Only the lines from the start of the data below through the line that contains "sc = bpy.context.scene" are to be copied, exactly and without pictures.

══ Data extract

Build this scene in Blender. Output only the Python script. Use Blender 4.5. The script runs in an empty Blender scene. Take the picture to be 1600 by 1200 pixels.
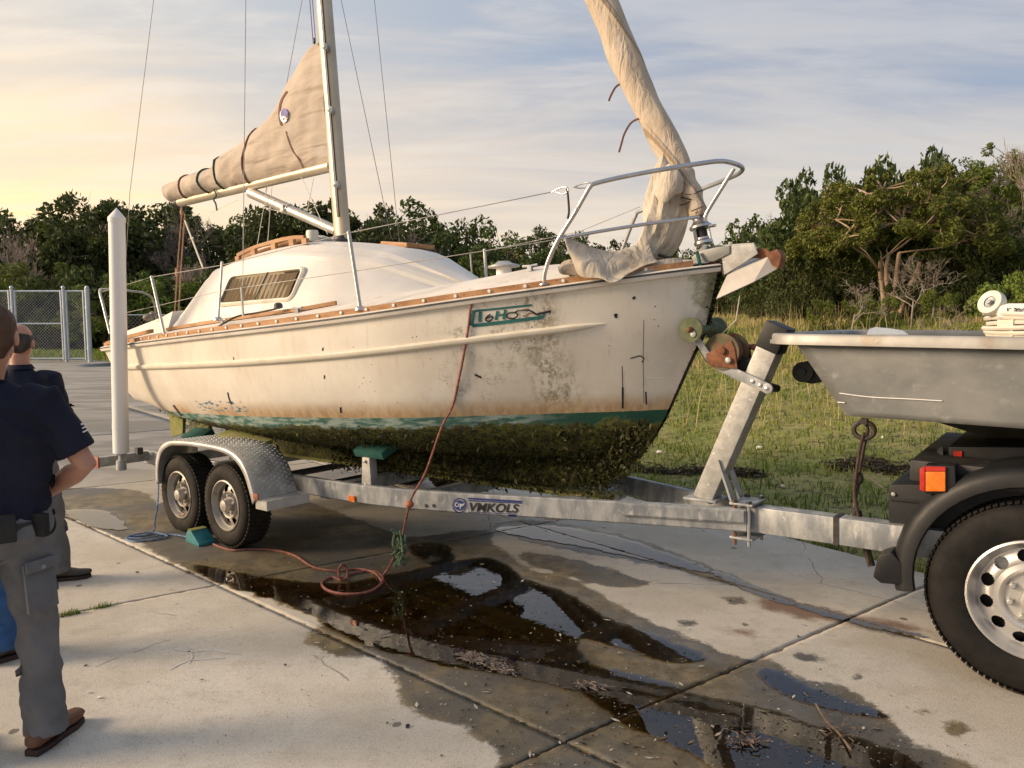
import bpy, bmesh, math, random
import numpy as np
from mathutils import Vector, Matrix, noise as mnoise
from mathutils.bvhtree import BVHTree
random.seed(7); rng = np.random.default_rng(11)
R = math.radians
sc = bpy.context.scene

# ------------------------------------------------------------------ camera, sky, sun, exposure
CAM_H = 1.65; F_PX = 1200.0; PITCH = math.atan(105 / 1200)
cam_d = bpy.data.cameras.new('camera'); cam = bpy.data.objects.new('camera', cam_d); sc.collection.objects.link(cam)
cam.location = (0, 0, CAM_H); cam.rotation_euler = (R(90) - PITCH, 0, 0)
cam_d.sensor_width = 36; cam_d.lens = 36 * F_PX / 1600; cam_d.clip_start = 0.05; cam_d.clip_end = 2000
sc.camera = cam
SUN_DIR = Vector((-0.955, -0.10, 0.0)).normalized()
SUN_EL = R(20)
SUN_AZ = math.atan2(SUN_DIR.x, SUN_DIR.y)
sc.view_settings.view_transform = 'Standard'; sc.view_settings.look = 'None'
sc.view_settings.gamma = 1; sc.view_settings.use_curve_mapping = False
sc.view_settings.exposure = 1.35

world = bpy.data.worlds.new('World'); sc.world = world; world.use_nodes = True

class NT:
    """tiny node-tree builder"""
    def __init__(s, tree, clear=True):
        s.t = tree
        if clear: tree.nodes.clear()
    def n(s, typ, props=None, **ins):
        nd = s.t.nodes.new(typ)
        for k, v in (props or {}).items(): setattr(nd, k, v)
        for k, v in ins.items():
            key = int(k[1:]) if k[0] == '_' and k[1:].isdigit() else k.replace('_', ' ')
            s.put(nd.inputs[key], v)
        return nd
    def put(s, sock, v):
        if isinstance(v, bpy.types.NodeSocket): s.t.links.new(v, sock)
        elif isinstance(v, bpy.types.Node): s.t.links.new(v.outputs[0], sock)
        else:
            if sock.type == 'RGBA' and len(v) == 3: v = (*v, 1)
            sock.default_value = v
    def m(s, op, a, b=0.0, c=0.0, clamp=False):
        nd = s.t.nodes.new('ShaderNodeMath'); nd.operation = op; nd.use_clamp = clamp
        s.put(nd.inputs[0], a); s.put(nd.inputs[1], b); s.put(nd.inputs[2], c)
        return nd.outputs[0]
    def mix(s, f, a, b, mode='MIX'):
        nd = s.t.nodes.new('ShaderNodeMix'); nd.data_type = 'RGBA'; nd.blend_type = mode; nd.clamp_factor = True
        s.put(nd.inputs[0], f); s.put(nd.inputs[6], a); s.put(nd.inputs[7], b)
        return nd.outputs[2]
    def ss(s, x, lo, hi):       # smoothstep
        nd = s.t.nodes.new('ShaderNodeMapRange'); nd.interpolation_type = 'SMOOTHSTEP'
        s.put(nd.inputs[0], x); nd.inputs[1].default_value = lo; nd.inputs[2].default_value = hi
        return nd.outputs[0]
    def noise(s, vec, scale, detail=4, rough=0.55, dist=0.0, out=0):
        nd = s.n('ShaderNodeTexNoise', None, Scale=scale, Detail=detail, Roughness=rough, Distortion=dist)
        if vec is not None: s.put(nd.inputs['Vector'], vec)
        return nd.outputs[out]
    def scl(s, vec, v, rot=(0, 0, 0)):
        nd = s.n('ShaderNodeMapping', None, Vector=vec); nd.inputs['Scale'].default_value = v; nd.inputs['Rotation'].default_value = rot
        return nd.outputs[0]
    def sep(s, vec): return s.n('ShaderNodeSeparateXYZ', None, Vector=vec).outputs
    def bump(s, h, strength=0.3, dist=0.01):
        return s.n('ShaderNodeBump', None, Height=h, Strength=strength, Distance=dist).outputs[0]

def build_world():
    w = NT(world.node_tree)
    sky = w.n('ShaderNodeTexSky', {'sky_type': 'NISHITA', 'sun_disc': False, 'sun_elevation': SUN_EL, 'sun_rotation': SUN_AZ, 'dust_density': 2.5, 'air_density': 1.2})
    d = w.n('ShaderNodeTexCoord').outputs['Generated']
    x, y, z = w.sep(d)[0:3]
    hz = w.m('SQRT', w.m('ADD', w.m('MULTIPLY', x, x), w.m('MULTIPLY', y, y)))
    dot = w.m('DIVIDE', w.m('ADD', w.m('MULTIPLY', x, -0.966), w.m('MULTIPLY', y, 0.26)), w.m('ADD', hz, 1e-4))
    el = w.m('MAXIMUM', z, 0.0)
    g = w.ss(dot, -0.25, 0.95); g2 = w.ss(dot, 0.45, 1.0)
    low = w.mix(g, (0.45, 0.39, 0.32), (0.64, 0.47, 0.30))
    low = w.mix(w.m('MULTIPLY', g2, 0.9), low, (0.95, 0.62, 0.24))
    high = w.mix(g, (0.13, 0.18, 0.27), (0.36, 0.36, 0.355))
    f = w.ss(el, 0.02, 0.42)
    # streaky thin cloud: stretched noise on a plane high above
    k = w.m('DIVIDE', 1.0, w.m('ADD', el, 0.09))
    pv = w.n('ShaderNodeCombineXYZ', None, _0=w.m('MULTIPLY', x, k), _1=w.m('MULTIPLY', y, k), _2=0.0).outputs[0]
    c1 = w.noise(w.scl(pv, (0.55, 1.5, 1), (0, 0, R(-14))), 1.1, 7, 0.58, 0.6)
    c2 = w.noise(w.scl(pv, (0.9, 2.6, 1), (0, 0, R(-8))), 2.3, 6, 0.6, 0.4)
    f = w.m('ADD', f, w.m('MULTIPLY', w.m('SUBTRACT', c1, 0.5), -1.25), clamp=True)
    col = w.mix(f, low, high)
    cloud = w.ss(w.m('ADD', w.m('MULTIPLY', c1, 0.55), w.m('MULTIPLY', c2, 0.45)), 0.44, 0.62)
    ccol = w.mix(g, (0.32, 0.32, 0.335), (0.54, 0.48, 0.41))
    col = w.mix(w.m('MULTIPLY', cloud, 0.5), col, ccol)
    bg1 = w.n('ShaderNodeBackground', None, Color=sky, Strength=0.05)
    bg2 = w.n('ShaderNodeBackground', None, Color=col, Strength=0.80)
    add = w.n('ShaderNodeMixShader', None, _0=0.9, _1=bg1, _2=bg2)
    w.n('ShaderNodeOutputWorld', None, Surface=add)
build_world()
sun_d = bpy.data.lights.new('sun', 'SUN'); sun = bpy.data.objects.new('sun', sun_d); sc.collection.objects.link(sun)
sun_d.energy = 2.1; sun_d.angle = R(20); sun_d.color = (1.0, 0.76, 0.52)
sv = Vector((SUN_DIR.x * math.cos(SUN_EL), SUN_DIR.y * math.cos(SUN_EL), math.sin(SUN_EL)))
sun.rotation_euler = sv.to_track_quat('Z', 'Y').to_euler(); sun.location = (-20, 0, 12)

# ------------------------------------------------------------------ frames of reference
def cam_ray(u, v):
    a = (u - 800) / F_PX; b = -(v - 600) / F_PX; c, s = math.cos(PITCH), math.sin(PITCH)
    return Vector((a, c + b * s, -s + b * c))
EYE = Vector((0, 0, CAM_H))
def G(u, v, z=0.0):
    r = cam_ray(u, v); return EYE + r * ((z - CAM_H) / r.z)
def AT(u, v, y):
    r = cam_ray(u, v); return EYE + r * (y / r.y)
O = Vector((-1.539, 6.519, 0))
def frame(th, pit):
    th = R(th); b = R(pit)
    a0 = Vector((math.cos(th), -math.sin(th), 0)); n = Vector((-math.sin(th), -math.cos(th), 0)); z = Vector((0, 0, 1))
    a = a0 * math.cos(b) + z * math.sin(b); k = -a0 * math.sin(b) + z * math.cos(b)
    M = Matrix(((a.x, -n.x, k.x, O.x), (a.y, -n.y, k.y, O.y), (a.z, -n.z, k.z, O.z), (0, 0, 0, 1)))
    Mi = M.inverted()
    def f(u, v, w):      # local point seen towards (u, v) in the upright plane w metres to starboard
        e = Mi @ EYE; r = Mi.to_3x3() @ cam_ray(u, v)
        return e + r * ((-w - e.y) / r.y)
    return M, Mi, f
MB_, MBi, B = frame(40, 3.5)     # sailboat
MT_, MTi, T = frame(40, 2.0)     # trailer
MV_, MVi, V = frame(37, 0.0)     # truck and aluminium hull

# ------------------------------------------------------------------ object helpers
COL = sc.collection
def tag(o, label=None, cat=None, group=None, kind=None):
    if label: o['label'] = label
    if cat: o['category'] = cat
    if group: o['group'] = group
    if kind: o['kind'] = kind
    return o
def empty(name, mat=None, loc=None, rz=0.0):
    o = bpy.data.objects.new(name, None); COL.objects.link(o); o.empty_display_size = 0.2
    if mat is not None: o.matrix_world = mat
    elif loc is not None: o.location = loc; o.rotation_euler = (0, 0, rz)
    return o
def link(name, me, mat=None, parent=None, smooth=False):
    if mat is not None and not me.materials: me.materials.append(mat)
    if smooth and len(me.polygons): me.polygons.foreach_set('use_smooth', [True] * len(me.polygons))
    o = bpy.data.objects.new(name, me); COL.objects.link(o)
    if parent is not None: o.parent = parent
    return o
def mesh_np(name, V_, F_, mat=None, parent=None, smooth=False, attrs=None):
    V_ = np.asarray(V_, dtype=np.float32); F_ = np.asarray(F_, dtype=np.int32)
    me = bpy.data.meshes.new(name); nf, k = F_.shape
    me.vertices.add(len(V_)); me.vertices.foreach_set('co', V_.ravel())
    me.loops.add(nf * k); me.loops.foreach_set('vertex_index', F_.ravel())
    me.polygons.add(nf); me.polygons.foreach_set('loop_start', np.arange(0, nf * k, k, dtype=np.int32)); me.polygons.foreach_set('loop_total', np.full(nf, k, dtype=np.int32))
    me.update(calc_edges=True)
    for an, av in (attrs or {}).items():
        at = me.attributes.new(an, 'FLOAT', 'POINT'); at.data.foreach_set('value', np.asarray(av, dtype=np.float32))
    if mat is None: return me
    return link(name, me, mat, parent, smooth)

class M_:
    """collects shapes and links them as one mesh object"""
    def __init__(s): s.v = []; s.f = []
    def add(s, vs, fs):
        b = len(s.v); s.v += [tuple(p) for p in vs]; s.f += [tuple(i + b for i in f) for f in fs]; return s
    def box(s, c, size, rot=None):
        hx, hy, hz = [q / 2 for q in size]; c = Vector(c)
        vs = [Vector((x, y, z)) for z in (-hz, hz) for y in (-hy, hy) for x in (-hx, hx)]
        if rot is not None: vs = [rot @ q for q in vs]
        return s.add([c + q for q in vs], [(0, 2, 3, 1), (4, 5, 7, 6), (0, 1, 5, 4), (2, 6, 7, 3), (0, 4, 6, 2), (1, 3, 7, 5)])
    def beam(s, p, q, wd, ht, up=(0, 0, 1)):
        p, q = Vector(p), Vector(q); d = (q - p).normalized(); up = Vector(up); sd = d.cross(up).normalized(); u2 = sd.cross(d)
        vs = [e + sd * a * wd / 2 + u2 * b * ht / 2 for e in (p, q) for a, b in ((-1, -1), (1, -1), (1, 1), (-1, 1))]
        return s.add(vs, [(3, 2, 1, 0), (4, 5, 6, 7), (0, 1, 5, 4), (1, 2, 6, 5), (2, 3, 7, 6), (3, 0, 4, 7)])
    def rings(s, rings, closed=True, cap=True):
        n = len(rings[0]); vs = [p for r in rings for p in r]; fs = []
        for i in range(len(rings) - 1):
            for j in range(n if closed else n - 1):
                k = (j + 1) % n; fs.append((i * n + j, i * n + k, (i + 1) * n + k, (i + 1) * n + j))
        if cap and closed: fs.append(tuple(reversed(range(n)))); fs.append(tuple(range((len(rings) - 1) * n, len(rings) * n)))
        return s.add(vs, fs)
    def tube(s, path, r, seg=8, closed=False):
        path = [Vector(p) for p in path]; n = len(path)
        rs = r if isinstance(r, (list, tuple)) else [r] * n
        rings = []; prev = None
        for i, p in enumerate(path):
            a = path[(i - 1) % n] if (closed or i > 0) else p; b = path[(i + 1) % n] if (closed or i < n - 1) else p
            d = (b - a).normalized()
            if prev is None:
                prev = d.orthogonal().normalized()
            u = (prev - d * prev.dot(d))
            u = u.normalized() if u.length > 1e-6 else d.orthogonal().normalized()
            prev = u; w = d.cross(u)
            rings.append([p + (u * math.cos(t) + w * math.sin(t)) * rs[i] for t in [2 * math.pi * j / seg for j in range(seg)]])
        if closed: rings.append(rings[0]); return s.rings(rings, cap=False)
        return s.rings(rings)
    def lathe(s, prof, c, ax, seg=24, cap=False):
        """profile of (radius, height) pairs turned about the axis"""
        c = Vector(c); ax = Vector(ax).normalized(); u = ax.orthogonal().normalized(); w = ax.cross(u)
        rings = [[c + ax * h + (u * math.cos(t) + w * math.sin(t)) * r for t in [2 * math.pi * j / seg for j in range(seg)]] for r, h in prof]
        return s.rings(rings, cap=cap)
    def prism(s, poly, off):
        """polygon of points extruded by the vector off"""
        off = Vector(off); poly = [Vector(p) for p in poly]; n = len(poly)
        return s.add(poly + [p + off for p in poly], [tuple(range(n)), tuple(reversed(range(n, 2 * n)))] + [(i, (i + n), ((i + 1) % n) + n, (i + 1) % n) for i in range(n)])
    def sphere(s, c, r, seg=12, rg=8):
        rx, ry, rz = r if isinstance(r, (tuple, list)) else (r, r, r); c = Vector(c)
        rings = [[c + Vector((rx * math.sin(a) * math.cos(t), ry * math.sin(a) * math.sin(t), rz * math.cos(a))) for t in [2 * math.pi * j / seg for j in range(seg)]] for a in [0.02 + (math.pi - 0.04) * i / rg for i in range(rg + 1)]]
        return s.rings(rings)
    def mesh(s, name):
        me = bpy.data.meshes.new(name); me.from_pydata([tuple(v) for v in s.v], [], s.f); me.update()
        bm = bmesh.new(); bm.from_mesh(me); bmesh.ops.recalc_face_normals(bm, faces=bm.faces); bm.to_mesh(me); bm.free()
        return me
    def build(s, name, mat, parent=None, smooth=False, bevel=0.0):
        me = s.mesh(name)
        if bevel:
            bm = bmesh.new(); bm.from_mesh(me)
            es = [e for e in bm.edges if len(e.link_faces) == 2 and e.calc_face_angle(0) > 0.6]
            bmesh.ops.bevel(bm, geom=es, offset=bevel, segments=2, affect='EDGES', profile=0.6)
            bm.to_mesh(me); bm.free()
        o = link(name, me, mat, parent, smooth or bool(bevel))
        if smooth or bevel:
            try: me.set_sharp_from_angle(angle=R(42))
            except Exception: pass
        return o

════

• Solution for this task:
Build this scene in Blender. Output only the Python script. Use Blender 4.5. The script runs in an empty Blender scene. Take the picture to be 1600 by 1200 pixels.
import bpy, bmesh, math, random
import numpy as np
from mathutils import Vector, Matrix, noise as mnoise
from mathutils.bvhtree import BVHTree
random.seed(7); rng = np.random.default_rng(11)
R = math.radians
sc = bpy.context.scene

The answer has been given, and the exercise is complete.